Ah. So Path() has to be passed a valid UNC share as the initial component (it can't assemble a UNC path from a separate server and share). So this is the functional version for me.

from pathlib import Path
unc = Path("//10.0.0.10/USB_Storage")
 
print(len(list(unc.glob("*"))))

Output:
C:\>python unc.py
87

[DeaD_EyE]

And I have to turn the generator into a list to get the length

We need len_consume :-D

import pathlib


# this works
unc1 = pathlib.PureWindowsPath(r"\\host\share\file1")

# this seems to work also
unc2 = pathlib.PureWindowsPath(r"\\host\share") / "file1"

# the pathlib has support for unc paths, but only if the full path to the share is used
# concatenating the host part with share part will not work.

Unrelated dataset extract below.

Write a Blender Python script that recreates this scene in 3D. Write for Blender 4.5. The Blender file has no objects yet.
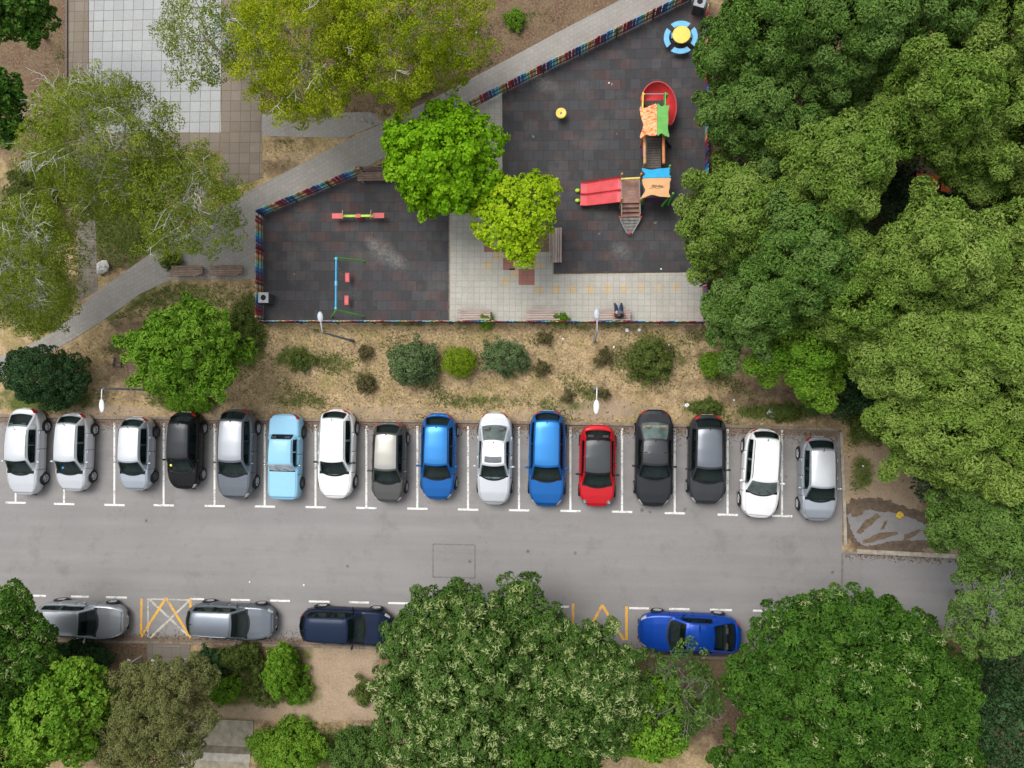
import bpy, math, random
import numpy as np
from mathutils import Vector, Matrix

# ------------------------------------------------------------------ camera, sky, sun, exposure
SC = bpy.context.scene
COL = SC.collection
R = math.radians
H = 36.0                       # flying height
FPX = 731.0                    # focal length in pixels of the 1024 px frame
cam_d = bpy.data.cameras.new('camera')
cam = bpy.data.objects.new('camera', cam_d)
COL.objects.link(cam)
SC.camera = cam
cam_d.sensor_fit = 'HORIZONTAL'
cam_d.angle = 2*math.atan(512/FPX)
cam_d.clip_end = 2000
_d = Vector((-63/FPX, 19/FPX, -1)).normalized()      # looks almost straight down
_x = (Vector((1, 0, 0)) - _d*_d.x).normalized()
_y = (-_d).cross(_x)
cam.matrix_world = Matrix(((_x.x, _y.x, -_d.x, 0), (_x.y, _y.y, -_d.y, 0), (_x.z, _y.z, -_d.z, H), (0, 0, 0, 1)))

world = bpy.data.worlds.new('World')
SC.world = world
world.use_nodes = True
wn = world.node_tree.nodes; wl = world.node_tree.links
wn.clear()
w_out = wn.new('ShaderNodeOutputWorld'); w_bg = wn.new('ShaderNodeBackground')
w_sky = wn.new('ShaderNodeTexSky'); w_sky.sky_type = 'NISHITA'; w_sky.sun_disc = False
SUN_EL, SUN_AZ = R(62), R(-40)                        # azimuth from image-up, towards the left
w_sky.sun_elevation = SUN_EL; w_sky.sun_rotation = SUN_AZ
w_sky.dust_density = 3.0; w_sky.air_density = 1.0
w_hsv = wn.new('ShaderNodeHueSaturation'); w_hsv.inputs['Saturation'].default_value = 0.25
w_mix = wn.new('ShaderNodeMixRGB'); w_mix.inputs[0].default_value = 0.45
w_mix.inputs[2].default_value = (6.2, 6.4, 6.7, 1)    # an even cloud layer over the clear sky
wl.new(w_sky.outputs[0], w_hsv.inputs['Color']); wl.new(w_hsv.outputs[0], w_mix.inputs[1])
w_tc = wn.new('ShaderNodeTexCoord'); w_sx = wn.new('ShaderNodeSeparateXYZ'); wl.new(w_tc.outputs['Generated'], w_sx.inputs[0])
w_ma = wn.new('ShaderNodeMath'); w_ma.operation = 'MULTIPLY_ADD'; w_ma.use_clamp = False       # overcast sky: three times brighter overhead than at the horizon
w_mx = wn.new('ShaderNodeMath'); w_mx.operation = 'MAXIMUM'; w_mx.inputs[1].default_value = 0
wl.new(w_sx.outputs[2], w_mx.inputs[0]); wl.new(w_mx.outputs[0], w_ma.inputs[0]); w_ma.inputs[1].default_value = 1.0; w_ma.inputs[2].default_value = 0.4
w_mul = wn.new('ShaderNodeVectorMath'); w_mul.operation = 'SCALE'; wl.new(w_mix.outputs[0], w_mul.inputs[0]); wl.new(w_ma.outputs[0], w_mul.inputs['Scale'])
wl.new(w_mul.outputs[0], w_bg.inputs[0]); wl.new(w_bg.outputs[0], w_out.inputs[0])
w_bg.inputs[1].default_value = 0.112

sun_d = bpy.data.lights.new('sun', 'SUN'); sun_d.energy = 1.9; sun_d.angle = R(35); sun_d.color = (1, 0.96, 0.9)
sun = bpy.data.objects.new('sun', sun_d); COL.objects.link(sun)
_s = Vector((math.sin(SUN_AZ)*math.cos(SUN_EL), math.cos(SUN_AZ)*math.cos(SUN_EL), math.sin(SUN_EL)))
sun.rotation_euler = _s.to_track_quat('Z', 'Y').to_euler()
SC.view_settings.view_transform = 'Standard'
SC.view_settings.look = 'None'
SC.view_settings.exposure = 0.48
SC.view_settings.gamma = 1
SC.cycles.max_bounces = 5
SC.cycles.diffuse_bounces = 2
SC.cycles.transparent_max_bounces = 6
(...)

unc3 = pathlib.PureWindowsPath(r"\\host") / "share/dir/file"


print("OK", unc1)
print("OK", unc2)
print("FAIL", unc3)

Output:
OK \\host\share\file1
OK \\host\share\file1
FAIL \host\share\dir\file

I used PureWindowsPath because I'm on a Linux system.

For my understanding, it is important, that the str itself has the right format.

This is ok:

print(r"\\host\share\file1")

Output:
\\host\share\file1

This is not ok:

print("\\host\share\file1")

Output:
\host\share
ile1

The first \ escapes the second backslash, if a raw string literal is not used.
The \f is the control character Form Feed.

Working with backslashes in string literals without the r-prefix, will cause problems.

The second important thing for UNC paths is, that they must supply in following structure: \\host\share.

[bowlofred]

In this case it was most likely the trailing backslash that was the problem (because r-strings don't unescape a trailing backslash).